A comprehensive outline strategy for the future is essential. This should cover traffic development, market opportunities and resources required. Another key feature of the business plan is obviously an estimate of the finance needed for the buyout. This should include the price to be paid, the capital requirements of the company as an independent business, and how much money the management team is prepared to invest in the buyout.
Although the management team will
have to provide some of the funding, often by mortgaging their houses or raiding their savings, most of it will come from the financial backers. Understandably, those backers want the management team to have enough incentive for success: some sort of commitment to stretch them — and to hurt them financially if things go wrong — but not so much that it would distract them from the business.
After finding the investors, the next step will be to create a financial structure. Buyouts are sometimes set up as partnerships, but more often as limited companies. The cash needed for Haulage New Co to buy out the original company comes in three forms: equity, preference shares and debt. Equity means ordinary share capital which gives the ownership of the company and bears the ultimate risk if it should fail.
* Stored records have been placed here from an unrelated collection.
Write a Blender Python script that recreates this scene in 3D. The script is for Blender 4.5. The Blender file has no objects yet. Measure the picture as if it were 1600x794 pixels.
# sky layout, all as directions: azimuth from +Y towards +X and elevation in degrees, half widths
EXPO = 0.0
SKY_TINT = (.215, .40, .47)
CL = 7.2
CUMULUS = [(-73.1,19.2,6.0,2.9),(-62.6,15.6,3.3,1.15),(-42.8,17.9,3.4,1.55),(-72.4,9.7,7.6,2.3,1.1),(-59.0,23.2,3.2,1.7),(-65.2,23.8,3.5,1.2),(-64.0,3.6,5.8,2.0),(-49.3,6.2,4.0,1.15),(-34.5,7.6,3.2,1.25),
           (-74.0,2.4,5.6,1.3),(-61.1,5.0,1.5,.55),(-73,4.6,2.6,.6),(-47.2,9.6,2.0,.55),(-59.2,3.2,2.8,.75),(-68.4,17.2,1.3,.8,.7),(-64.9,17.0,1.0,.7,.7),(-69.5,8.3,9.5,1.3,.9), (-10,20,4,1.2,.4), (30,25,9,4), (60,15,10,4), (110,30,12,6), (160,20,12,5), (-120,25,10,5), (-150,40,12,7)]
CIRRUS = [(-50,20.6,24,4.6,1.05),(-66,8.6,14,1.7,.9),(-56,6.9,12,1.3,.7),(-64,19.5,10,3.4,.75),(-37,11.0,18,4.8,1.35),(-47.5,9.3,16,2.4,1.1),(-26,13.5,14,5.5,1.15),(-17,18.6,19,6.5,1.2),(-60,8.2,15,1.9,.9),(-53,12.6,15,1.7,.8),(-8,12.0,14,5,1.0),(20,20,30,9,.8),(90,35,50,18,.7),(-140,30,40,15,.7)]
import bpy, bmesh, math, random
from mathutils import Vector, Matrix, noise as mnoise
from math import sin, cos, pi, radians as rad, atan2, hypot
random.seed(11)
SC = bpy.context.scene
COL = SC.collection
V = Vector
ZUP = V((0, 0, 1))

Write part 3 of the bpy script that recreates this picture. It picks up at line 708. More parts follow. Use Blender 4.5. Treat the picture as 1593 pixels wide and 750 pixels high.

Preference shares are shares which can be redeemed for cash or converted into ordinary shares later. Debt means either a bank loan or loan stock: such loan stock may or may not be convertible into ordinary shares, secured or unsecured against the company's assets.
Once the vendor has agreed to consider an offer, and a commitment to provide finance is forthcoming, detailed negotiations can begin.
The ultimate objective of any management buyout is the growth and development of a successful business. Anyone putting in capital, including the buyout team, will have an eye on the day they can take it out again. That will mean a stock market flotation, selling to a third party, or even by the management team buying out the backers.
Only after one of these exit routes has been travelled, maybe in five or 10 years' time, has the management buyout truly succeeded.